§ TASK: Skip every picture, and extract verbatim the lines from the line containing "What Blender Python" to the line containing "wn['Background'].inputs[1].default_value = 0.1", both lines included.

§ DATA LINES:

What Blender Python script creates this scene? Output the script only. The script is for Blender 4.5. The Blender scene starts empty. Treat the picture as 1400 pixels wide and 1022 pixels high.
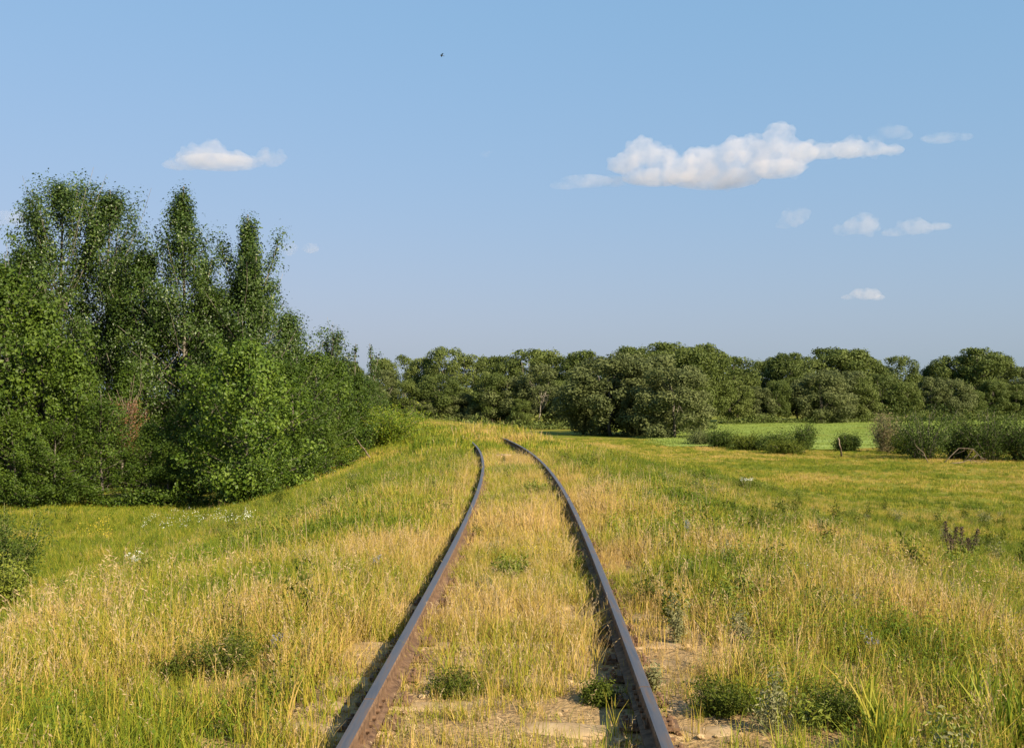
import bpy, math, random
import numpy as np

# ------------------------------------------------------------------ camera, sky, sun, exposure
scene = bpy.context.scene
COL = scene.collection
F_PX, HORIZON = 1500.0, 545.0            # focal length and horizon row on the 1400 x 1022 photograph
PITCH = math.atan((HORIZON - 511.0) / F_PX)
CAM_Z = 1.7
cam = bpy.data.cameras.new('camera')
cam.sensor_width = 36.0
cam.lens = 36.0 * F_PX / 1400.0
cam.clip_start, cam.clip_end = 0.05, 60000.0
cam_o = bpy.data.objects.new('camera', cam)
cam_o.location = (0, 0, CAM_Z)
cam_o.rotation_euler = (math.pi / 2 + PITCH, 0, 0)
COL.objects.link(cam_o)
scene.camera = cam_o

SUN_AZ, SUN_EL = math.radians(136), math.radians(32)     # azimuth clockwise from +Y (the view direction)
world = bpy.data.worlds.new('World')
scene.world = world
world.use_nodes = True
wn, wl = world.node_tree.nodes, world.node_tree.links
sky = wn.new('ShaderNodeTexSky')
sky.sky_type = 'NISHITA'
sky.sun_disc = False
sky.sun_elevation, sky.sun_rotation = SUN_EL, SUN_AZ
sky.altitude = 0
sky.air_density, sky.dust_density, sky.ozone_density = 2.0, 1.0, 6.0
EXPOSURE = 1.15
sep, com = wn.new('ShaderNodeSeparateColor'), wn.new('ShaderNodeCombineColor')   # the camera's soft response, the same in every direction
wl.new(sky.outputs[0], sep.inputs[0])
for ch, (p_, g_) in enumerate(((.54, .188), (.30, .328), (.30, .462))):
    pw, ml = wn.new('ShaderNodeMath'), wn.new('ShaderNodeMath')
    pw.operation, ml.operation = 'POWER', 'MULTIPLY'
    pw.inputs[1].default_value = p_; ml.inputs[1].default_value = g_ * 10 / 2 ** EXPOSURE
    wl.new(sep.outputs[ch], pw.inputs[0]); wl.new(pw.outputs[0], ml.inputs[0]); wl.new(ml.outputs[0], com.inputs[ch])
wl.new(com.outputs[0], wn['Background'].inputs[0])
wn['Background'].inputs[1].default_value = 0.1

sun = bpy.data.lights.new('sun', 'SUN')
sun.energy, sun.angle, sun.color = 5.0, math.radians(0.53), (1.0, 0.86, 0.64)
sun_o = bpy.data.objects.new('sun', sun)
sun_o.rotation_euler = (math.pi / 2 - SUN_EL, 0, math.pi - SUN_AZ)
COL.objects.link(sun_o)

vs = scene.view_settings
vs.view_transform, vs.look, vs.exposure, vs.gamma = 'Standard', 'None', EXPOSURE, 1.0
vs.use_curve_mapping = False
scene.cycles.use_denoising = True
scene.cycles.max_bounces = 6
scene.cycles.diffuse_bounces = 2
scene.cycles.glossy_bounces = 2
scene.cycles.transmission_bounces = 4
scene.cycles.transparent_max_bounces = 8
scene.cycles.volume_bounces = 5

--

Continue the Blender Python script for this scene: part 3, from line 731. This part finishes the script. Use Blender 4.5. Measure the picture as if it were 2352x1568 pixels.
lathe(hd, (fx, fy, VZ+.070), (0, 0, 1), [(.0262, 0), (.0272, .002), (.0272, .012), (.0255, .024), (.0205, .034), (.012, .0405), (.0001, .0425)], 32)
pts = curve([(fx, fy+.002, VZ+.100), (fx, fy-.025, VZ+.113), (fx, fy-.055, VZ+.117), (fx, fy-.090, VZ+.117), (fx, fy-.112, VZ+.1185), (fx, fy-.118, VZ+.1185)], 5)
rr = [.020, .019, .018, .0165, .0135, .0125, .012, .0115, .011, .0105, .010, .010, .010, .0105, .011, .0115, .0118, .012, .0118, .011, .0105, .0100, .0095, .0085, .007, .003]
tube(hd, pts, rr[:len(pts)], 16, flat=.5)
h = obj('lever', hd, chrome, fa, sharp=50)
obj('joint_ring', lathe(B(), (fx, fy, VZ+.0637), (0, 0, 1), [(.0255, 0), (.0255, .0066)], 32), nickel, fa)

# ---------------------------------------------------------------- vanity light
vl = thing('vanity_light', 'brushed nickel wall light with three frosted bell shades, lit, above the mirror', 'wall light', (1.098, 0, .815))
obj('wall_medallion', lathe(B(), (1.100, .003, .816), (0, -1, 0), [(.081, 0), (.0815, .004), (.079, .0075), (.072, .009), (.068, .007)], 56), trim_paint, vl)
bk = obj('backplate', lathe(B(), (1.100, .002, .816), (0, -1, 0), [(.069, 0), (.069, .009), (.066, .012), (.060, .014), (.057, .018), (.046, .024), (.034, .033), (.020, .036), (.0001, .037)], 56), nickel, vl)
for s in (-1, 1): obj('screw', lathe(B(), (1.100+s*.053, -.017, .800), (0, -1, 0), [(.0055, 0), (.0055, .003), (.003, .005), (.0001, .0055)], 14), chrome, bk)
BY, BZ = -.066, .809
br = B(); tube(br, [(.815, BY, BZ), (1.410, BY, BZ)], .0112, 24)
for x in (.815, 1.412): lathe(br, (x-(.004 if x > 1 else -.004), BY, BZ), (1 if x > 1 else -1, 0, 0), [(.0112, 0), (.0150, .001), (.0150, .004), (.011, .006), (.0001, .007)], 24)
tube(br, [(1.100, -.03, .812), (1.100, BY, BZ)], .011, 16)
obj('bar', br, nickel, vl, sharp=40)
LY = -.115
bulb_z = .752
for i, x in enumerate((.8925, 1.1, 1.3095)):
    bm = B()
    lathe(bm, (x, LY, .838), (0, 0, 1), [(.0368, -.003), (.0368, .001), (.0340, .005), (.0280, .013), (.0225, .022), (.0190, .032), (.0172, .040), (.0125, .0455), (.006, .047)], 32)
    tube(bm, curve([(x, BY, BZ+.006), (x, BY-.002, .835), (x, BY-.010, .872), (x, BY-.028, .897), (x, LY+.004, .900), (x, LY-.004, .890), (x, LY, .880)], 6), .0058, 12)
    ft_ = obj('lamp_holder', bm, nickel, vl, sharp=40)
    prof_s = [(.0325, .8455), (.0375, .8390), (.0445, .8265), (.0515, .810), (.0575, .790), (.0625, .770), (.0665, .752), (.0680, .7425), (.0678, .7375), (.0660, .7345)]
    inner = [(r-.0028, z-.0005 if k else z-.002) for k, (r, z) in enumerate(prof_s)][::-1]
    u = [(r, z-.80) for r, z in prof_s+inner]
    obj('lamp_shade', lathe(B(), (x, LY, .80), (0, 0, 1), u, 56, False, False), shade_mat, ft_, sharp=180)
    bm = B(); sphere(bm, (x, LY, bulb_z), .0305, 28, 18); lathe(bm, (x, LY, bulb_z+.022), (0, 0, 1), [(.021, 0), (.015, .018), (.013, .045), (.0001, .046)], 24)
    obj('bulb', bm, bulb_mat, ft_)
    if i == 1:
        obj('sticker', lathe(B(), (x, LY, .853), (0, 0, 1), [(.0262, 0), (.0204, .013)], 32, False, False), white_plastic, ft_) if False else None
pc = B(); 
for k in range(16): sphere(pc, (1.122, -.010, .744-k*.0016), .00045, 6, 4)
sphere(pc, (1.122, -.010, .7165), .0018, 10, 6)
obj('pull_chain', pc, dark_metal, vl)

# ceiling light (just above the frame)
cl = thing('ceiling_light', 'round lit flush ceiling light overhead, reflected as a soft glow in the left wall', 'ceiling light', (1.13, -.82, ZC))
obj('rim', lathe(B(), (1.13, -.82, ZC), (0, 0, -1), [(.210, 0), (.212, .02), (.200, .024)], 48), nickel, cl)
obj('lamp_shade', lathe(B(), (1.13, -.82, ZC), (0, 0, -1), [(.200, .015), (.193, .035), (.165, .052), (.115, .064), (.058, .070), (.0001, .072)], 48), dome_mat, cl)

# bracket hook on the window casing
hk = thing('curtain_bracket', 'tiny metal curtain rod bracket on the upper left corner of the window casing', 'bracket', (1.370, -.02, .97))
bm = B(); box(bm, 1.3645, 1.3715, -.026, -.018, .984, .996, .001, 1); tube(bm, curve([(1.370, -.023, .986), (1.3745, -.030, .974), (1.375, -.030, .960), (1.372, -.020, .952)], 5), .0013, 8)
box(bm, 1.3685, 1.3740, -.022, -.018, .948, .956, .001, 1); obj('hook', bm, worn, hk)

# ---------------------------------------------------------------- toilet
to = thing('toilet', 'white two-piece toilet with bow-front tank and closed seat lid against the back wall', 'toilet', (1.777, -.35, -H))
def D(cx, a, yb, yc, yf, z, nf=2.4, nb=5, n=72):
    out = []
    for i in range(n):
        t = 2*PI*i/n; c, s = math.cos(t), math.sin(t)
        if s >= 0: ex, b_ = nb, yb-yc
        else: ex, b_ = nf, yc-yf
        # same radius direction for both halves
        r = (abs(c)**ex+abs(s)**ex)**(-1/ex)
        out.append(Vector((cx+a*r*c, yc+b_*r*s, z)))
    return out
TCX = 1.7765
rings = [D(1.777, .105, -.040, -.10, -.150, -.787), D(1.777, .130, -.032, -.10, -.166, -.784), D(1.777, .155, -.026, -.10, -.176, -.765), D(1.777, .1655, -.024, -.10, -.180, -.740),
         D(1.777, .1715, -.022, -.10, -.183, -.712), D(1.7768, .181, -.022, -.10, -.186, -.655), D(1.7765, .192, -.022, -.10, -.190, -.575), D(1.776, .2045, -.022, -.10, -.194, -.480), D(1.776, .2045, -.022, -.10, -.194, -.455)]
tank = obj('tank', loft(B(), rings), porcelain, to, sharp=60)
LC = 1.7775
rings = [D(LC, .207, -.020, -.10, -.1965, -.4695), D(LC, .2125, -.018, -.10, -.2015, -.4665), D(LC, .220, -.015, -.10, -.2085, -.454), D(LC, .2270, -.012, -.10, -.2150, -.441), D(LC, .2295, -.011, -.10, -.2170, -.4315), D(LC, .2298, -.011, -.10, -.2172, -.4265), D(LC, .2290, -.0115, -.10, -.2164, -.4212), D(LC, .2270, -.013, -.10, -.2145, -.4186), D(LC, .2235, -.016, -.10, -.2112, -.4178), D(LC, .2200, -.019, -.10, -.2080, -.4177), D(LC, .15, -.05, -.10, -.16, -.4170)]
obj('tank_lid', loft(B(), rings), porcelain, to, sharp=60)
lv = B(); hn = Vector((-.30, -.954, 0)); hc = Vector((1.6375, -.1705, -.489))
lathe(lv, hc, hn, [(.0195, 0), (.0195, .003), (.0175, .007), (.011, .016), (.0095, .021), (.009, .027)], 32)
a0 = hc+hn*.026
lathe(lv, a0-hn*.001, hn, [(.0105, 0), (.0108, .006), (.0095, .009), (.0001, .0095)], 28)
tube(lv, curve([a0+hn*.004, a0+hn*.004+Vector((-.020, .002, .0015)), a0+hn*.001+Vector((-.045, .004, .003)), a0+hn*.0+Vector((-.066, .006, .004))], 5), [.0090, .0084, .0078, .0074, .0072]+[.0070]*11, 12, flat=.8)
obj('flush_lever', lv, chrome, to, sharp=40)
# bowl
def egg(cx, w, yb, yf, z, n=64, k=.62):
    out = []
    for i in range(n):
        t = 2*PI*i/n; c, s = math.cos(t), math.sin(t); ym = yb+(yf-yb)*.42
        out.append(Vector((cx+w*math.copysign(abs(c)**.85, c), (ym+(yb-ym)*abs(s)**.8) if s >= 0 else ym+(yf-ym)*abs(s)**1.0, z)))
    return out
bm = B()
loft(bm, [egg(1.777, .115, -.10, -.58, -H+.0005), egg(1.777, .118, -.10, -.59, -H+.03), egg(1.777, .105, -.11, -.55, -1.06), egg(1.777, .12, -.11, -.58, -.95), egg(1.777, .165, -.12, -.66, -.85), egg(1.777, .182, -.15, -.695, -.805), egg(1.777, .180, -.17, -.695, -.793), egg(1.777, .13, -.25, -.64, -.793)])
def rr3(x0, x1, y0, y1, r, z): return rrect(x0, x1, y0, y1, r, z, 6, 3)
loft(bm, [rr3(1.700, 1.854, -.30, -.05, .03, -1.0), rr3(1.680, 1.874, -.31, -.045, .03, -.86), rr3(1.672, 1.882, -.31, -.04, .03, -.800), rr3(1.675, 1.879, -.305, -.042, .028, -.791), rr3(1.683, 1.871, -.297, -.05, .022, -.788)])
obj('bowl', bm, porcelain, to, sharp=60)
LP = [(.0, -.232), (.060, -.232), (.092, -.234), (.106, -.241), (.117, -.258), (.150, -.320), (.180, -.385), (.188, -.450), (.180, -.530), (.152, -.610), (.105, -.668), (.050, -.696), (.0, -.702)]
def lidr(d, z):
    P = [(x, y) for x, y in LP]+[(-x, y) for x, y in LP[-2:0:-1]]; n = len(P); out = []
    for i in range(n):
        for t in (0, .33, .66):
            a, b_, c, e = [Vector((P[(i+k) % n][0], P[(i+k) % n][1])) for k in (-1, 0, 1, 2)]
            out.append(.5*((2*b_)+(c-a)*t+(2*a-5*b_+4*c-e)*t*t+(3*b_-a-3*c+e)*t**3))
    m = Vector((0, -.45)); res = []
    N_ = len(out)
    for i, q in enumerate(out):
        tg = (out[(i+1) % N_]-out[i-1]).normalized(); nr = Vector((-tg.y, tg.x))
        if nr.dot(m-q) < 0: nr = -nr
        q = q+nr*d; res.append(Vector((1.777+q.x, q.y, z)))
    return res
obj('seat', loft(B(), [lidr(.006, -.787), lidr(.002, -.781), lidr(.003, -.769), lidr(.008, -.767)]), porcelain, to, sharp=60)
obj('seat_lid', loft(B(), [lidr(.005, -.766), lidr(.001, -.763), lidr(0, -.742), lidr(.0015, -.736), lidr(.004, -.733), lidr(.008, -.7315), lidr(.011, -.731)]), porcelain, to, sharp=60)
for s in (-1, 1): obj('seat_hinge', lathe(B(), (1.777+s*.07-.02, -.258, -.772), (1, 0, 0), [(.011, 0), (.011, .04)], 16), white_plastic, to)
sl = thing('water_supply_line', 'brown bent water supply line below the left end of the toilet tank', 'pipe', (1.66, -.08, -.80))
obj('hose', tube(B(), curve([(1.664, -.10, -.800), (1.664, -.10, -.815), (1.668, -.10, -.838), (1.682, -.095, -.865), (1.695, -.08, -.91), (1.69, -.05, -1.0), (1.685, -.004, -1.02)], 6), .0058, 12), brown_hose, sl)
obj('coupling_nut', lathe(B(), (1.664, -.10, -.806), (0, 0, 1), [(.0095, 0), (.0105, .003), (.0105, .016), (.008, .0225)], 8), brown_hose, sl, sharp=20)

---

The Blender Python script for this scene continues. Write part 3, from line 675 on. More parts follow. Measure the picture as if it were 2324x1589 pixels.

§ WRITTEN SOLUTION:
What Blender Python script creates this scene? Output the script only. The script is for Blender 4.5. The Blender scene starts empty. Treat the picture as 1400 pixels wide and 1022 pixels high.
import bpy, math, random
import numpy as np

# ------------------------------------------------------------------ camera, sky, sun, exposure
scene = bpy.context.scene
COL = scene.collection
F_PX, HORIZON = 1500.0, 545.0            # focal length and horizon row on the 1400 x 1022 photograph
PITCH = math.atan((HORIZON - 511.0) / F_PX)
CAM_Z = 1.7
cam = bpy.data.cameras.new('camera')
cam.sensor_width = 36.0
cam.lens = 36.0 * F_PX / 1400.0
cam.clip_start, cam.clip_end = 0.05, 60000.0
cam_o = bpy.data.objects.new('camera', cam)
cam_o.location = (0, 0, CAM_Z)
cam_o.rotation_euler = (math.pi / 2 + PITCH, 0, 0)
COL.objects.link(cam_o)
scene.camera = cam_o

SUN_AZ, SUN_EL = math.radians(136), math.radians(32)     # azimuth clockwise from +Y (the view direction)
world = bpy.data.worlds.new('World')
scene.world = world
world.use_nodes = True
wn, wl = world.node_tree.nodes, world.node_tree.links
sky = wn.new('ShaderNodeTexSky')
sky.sky_type = 'NISHITA'
sky.sun_disc = False
sky.sun_elevation, sky.sun_rotation = SUN_EL, SUN_AZ
sky.altitude = 0
sky.air_density, sky.dust_density, sky.ozone_density = 2.0, 1.0, 6.0
EXPOSURE = 1.15
sep, com = wn.new('ShaderNodeSeparateColor'), wn.new('ShaderNodeCombineColor')   # the camera's soft response, the same in every direction
wl.new(sky.outputs[0], sep.inputs[0])
for ch, (p_, g_) in enumerate(((.54, .188), (.30, .328), (.30, .462))):
    pw, ml = wn.new('ShaderNodeMath'), wn.new('ShaderNodeMath')
    pw.operation, ml.operation = 'POWER', 'MULTIPLY'
    pw.inputs[1].default_value = p_; ml.inputs[1].default_value = g_ * 10 / 2 ** EXPOSURE
    wl.new(sep.outputs[ch], pw.inputs[0]); wl.new(pw.outputs[0], ml.inputs[0]); wl.new(ml.outputs[0], com.inputs[ch])
wl.new(com.outputs[0], wn['Background'].inputs[0])
wn['Background'].inputs[1].default_value = 0.1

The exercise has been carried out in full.